**What to work on:** Which lines below fall between the one containing "twindow(t, x0+xa, x0+xb, .66, 1.34);" and the one containing "x0+xb, -.24, .45)"? Repeat them exactly, counting both of those lines, and add nothing else.

**Dataset excerpt:**
* start *

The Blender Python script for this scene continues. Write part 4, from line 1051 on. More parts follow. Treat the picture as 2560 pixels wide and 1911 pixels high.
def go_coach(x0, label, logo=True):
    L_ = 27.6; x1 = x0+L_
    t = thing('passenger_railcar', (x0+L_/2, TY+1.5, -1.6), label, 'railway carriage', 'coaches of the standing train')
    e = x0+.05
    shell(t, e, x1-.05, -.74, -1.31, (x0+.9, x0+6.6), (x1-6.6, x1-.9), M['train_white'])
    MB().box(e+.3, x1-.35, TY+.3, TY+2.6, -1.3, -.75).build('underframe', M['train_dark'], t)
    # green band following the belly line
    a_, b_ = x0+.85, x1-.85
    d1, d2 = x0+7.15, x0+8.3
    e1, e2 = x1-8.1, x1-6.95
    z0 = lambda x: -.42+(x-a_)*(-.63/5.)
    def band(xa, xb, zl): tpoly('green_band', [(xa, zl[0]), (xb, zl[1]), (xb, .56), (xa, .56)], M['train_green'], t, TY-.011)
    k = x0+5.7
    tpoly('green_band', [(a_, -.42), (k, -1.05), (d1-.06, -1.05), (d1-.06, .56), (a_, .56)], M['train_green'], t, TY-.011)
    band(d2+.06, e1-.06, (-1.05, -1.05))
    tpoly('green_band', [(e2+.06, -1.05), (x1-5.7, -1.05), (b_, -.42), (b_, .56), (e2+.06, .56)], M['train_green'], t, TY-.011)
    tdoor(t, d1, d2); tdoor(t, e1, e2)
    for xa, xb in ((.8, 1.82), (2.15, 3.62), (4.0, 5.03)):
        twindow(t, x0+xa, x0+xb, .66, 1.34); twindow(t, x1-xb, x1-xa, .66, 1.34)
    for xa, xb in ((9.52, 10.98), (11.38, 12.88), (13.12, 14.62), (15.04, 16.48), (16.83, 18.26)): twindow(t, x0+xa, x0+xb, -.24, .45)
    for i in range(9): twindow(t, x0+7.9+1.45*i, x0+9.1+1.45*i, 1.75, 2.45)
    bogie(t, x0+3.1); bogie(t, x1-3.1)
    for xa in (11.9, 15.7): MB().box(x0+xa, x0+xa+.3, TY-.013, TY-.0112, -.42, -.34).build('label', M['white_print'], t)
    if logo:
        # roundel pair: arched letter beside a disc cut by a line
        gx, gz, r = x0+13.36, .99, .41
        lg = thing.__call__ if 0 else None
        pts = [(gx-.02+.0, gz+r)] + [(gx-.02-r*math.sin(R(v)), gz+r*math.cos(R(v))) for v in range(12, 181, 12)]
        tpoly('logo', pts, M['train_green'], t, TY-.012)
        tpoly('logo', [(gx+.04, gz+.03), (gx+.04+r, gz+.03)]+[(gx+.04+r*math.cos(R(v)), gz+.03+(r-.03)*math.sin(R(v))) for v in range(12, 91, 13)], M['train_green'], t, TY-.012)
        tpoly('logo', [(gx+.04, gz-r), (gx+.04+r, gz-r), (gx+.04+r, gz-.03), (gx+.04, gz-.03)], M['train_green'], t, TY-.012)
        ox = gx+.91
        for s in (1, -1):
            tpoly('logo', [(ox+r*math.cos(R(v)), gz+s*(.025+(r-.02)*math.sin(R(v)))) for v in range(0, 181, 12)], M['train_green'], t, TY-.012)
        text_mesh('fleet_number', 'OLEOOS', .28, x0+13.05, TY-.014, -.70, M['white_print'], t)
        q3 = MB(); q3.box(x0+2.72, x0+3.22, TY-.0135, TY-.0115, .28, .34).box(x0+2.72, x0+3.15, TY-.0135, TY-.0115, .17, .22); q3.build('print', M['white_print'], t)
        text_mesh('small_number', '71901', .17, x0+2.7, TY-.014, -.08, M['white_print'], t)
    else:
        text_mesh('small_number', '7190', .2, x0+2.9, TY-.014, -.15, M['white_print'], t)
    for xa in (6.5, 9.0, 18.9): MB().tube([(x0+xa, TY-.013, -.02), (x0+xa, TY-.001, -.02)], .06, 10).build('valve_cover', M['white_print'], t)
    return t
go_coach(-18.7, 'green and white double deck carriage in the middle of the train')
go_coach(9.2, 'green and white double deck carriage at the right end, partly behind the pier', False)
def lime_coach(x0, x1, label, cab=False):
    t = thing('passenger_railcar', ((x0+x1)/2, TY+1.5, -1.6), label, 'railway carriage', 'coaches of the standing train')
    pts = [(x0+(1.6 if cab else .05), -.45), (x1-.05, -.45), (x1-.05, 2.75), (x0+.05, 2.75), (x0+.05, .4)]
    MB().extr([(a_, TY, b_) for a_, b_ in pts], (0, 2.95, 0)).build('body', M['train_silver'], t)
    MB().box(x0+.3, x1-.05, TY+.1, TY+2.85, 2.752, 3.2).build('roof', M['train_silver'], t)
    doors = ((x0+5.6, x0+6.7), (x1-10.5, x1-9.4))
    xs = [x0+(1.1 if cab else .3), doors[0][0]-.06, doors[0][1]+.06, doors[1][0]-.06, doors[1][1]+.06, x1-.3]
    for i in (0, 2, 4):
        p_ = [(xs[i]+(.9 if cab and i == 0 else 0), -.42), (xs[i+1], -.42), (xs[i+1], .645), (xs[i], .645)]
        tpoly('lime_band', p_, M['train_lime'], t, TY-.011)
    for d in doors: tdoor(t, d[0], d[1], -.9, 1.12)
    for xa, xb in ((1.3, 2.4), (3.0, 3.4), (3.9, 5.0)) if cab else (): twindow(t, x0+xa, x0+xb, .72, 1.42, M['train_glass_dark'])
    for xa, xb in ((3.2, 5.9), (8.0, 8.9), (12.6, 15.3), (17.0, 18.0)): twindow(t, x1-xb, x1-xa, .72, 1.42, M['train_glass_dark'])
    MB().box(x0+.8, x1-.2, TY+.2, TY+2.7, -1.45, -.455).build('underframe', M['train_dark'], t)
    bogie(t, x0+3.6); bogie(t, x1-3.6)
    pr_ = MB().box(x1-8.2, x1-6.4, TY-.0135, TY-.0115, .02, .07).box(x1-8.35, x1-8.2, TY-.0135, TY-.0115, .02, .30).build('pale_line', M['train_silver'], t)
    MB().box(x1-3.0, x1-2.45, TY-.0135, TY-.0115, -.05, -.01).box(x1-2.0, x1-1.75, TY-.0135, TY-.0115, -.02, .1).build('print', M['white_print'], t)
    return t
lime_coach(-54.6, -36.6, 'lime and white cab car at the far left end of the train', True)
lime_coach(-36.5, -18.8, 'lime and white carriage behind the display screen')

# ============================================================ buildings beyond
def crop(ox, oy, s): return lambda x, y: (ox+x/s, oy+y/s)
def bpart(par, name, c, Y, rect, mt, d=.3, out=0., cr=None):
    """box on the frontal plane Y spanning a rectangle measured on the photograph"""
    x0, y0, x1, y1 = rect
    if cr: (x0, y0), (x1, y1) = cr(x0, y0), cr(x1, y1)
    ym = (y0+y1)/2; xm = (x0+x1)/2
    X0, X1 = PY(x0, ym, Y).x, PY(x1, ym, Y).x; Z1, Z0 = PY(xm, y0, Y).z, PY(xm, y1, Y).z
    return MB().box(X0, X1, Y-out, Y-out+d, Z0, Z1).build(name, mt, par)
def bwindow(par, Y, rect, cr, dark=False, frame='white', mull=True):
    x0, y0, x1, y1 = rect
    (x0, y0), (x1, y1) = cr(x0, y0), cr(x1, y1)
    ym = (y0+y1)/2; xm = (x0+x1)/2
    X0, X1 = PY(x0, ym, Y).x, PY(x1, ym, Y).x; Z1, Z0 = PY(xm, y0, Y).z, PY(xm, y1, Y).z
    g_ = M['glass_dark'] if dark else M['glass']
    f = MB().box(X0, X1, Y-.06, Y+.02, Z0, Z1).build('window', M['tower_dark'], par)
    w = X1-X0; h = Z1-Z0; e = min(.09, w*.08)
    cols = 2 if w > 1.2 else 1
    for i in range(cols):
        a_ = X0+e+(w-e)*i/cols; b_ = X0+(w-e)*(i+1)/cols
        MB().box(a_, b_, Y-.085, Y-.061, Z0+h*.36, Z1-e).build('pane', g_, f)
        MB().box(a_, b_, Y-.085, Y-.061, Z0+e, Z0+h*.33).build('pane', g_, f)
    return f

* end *

**Result of this task:**
        twindow(t, x0+xa, x0+xb, .66, 1.34); twindow(t, x1-xb, x1-xa, .66, 1.34)
    for xa, xb in ((9.52, 10.98), (11.38, 12.88), (13.12, 14.62), (15.04, 16.48), (16.83, 18.26)): twindow(t, x0+xa, x0+xb, -.24, .45)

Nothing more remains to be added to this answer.